The Jabbawockeez parlayed that triumph into commercial projects, appearing in ads for Pepsi and Gatorade and opening for New Kids on the Block on tour. In the spring of 2010, a private performance at a birthday party turned into an audition when the crew found out representatives from MGM Resorts were in attendance.
The crew ended up booking a trial run of sorts: a limited engagement at the MGM Grand during the resident artist David Copperfield’s weeks off. The Jabbawockeez brought on the Dumos, who had worked on several Las Vegas productions, to help create a 90-minute show. The result, “MUS.I.C.,” incorporated a diverse soundtrack, simple storytelling and playful humor. “We realized comedy was a big part of the brand,” Napoleon said. “It was as simple as somebody picking their nose in the mask.”
That wide-net approach worked.
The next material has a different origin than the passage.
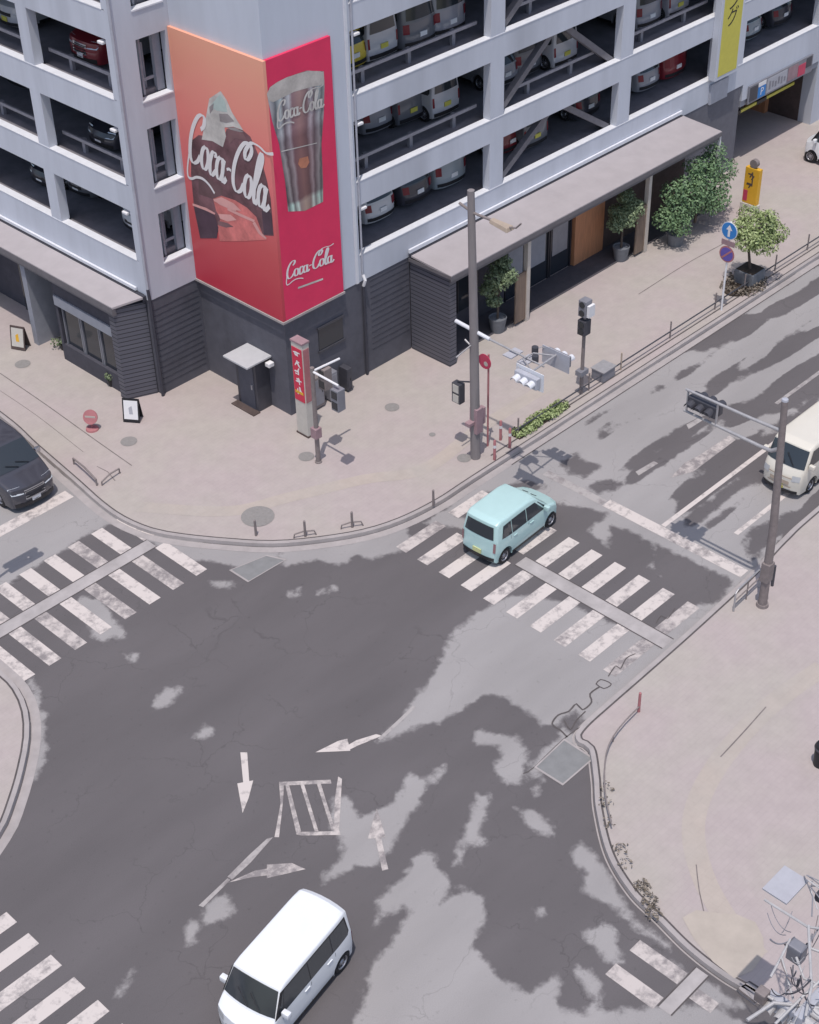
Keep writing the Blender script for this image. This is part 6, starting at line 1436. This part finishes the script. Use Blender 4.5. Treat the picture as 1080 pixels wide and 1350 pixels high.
mb = MB(); mb.box(c[0]-0.02, c[0]+0.14, c[1]-0.3, c[1]-0.16, c[2]-0.1, c[2]+0.1); ppart(mb, 'junction_box', M['darkgrey'], ls)
# signal arm at the left edge; it reaches over the left street from its pole
lg = thing('signal_gantry', 'steel signal pole on the left corner with one arm reaching over the left street', 'traffic signal', (-15.6, -1.0, PZ))
mb = MB(); mb.tube([(0, 0, 0), (0, 0, 6.3)], [0.15, 0.11], 12); ppart(mb, 'pole', M['steel'], lg, smooth=True)
mb = MB(); mb.tube([(0, 0, 5.3), (1.5, 0.3, 5.2), (3.0, 0.55, 5.2)], [0.07, 0.06, 0.045]); ppart(mb, 'arm', M['steel'], lg, smooth=True)
signal_head(lg, (3.0, 0.4, 4.95), 'x', 1); signal_head(lg, (3.0, 0.72, 4.95), 'x', -1)
# dark bin at the right picture edge
x, y = GP(1079, 1010)
o = thing('litter_bin', 'black bin on the right pavement at the picture edge', 'bin', (x+0.1, y, PZ))
mb = MB(); mb.lathe([(0.001, 0), (0.20, 0), (0.23, 0.7), (0.20, 0.76), (0.001, 0.78)], n=16); ppart(mb, 'drum', M['black'], o, smooth=True)
mb = MB(); mb.lathe([(0.235, 0.60), (0.245, 0.62), (0.245, 0.66), (0.232, 0.68)], n=16); ppart(mb, 'rim', M['darkgrey'], o)

# ------------------------------------------------------------------ sky, sun, camera
w = bpy.data.worlds.new('World'); S.world = w; w.use_nodes = True; nt = w.node_tree
sky = nt.nodes.new('ShaderNodeTexSky'); sky.sky_type = 'NISHITA'; sky.sun_disc = False
sd_ = Vector((-0.245, -0.17, 1.0)).normalized()
sky.sun_elevation = math.asin(sd_.z); sky.sun_rotation = math.atan2(sd_.x, sd_.y)
sky.air_density = 1.0; sky.dust_density = 2.0; sky.ozone_density = 1.0
bg = nt.nodes['Background']; bg.inputs['Strength'].default_value = 0.14; nt.links.new(sky.outputs['Color'], bg.inputs['Color'])
sun = bpy.data.lights.new('sun', 'SUN'); sun.energy = 2.75; sun.angle = math.radians(0.55); sun.color = (1.0, 0.94, 0.885)
so = bpy.data.objects.new('sun', sun); COL.objects.link(so); so.rotation_euler = (-sd_).to_track_quat('-Z', 'Y').to_euler(); so.location = (0, 0, 60)
cam = bpy.data.cameras.new('camera'); co = bpy.data.objects.new('camera', cam); COL.objects.link(co); S.camera = co
cam.sensor_fit = 'VERTICAL'; cam.sensor_height = 36; cam.lens = 36*CF/1350; cam.clip_end = 2000; cam.clip_start = 0.5
R3 = Matrix(((AR[0], AU[0], -AF[0]), (AR[1], AU[1], -AF[1]), (AR[2], AU[2], -AF[2]))).to_4x4()
co.matrix_world = Matrix.Translation(Vector(CC))@R3
S.view_settings.view_transform = 'Standard'; S.view_settings.look = 'None'; S.view_settings.exposure = 0.0; S.view_settings.gamma = 1.0
S.render.resolution_x = 819; S.render.resolution_y = 1024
With the backing of the MGM machine, the crew mounted three more Las Vegas productions, as well as shows in locations as far-flung as Australia, over the next decade. A few years ago — “when some of us began to hit 40,” said the dancer Rynan Paguio (Kid Rainen) — the remaining original members stopped taking the stage regularly, focusing instead on directing and producing. Now a new generation of dancers, many of them mentees of the founders, perform in Las Vegas and beyond.
The Jabbawockeez have always been a diverse, majority Asian American group. (Thirteen of the current crew members identify as Asian American, four as African American, two as Hispanic, and one as Caucasian.) They view racial diversity as intrinsic, but not central, to their artistry and brand.
“When we came up, man, we were just all mixed together, all different races, all over Southern California,” Brewer said. “Being around so many different kinds of people was just normal.” That colorblind mentality remained as the crew’s profile and reach grew. “We’ve never looked at ourselves as an Asian crew, or a diverse crew,” Nguyen said. “We’re just a dance crew that, if this is a buffet, you’ve got Mexican food over here, you’ve got some food from Vietnam, everywhere.”
But the Jabbawockeez’s choice to mask — obscuring individual identity and race to emphasize uniformity and universality — relates to a larger debate among hip-hop dancers and scholars, which gained momentum during the social justice movements of the past year.